The Demonologist: The Extraordinary Career of Ed and Lorraine Warren by Gerald Brittle

The Conjuring is one of those films that is allegedly based on actual events. This is a considerably broad statement. Disney’s Pocahontas is based on actual events, but I somehow doubt that the actual woman frolicked with raccoons whilst diving from waterfalls. That being said, I started reading The Demonologist the same day that I watched The Conjuring. Brittle’s book claims to chronicle some of the most famous cases of Ed and Lorraine Warren. In case you don’t know, the Warrens traveled the country (and sometimes beyond) to help resolve cases of possession, hauntings, etc. Ed Warren was the only person to not be a priest that the Catholic Church allowed to perform exorcisms (in case you’re not Catholic, this is kindof a big deal).

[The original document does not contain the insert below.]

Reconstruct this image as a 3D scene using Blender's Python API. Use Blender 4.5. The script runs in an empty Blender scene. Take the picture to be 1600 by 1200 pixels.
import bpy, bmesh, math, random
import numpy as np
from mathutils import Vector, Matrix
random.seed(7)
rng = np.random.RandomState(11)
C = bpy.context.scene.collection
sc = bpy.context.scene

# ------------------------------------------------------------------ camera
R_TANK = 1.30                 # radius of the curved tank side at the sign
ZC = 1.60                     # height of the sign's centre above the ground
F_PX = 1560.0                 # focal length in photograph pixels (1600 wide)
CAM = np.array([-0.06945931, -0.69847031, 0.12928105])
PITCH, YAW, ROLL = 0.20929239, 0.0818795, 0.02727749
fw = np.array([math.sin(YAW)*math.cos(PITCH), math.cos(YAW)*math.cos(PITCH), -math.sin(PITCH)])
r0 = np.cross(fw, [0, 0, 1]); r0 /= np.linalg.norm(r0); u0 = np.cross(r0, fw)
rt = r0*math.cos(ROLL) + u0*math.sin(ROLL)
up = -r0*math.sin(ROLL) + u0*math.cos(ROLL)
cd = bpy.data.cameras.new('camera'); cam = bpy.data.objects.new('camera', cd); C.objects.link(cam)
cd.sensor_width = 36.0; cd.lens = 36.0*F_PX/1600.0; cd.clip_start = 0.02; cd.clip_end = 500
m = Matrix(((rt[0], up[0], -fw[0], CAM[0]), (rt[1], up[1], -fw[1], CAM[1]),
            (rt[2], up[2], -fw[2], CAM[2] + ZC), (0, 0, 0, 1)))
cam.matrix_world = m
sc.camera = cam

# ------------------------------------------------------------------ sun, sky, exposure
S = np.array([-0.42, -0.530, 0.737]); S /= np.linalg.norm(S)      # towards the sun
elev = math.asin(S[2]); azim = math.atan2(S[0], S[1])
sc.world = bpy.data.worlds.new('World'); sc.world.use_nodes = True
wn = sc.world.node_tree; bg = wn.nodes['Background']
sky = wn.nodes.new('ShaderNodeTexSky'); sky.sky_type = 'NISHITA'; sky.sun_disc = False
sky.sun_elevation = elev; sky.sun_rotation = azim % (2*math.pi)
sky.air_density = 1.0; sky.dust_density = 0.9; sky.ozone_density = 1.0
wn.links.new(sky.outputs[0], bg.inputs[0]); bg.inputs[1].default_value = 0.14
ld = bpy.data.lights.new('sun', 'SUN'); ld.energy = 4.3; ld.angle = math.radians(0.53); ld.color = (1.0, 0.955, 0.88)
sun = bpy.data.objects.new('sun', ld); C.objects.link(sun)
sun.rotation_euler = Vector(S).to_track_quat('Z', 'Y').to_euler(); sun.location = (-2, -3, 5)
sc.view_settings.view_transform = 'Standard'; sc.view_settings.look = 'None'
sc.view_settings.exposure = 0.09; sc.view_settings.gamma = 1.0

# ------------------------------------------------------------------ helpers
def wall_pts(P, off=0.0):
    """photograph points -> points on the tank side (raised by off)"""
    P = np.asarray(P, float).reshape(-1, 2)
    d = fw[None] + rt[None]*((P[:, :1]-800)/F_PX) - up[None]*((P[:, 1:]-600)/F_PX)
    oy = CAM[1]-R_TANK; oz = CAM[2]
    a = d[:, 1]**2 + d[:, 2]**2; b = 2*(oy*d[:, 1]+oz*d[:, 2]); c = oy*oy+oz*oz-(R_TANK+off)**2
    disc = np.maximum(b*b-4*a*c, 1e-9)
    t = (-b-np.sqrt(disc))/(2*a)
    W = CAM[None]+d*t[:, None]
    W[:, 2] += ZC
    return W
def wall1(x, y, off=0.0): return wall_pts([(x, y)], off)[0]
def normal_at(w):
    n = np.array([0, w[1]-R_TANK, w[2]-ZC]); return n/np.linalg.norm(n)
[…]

Lorraine is a clairvoyant, and she has used this skill in conjunction with Ed’s to determine the nature of the entity responsible for the haunting. The Demonologist is nonfiction. The Warrens are real people (Ed passed away in 2006). Published in 1980, Brittle’s book reads like a history and involves no skepticism – it treats hauntings and possession as accepted scientific facts, and proceeds to chronicle some of the most startling incidents that the Warrens encountered during their vast and terrifying career. You don’t have to believe in this sort of thing to enjoy The Demonologist, although it builds a pretty compelling case.

I have been interested in the Warrens since college, when Lorraine Warren actually came to my university to speak around Halloween one year. Unfortunately, she was over an hour late, and I actually left the auditorium because I decided I’d rather eat some ice cream with a friend than wait any longer for some demonologist lady. In retrospect, I immensely regret that decision. Although, it is very hard to pass up PSU creamery ice cream.

The Warrens are perhaps best known for their role in the events that The Amityville Horror is based upon; they were called in as some of the only investigators permitted to do research on the premises. Through interviews with the Warrens, Brittle explains the difference between human and nonhuman spirits, demons, and the like. The writing is incredibly straightforward, treating the subject matter as fact. I was expecting a book that questioned the nature of the couple’s work, but Brittle handles the spirit realm as nothing short of reality. As a reader, this acceptance eventually seeps into your brain, whether you are a believer or not; this is the point in which The Demonologist becomes pretty damned scary. According to the Warrens, some people are more susceptible to inviting evil into their homes. Tarot cards, Ouija boards, or even books on the occult can serve as an open invitation to ill-meaning entities. Many of the cases outlined in the book started off merely as innocent forays into occult practices.

I don’t know that The Demonologist turned me into a believer; usually I’m pretty ambivalent when it comes to things that go bump in the night. I will say that I was going to buy my sister a set of American Horror Story tarot cards for Christmas, but Brittle left me feeling that I was better off not to risk it.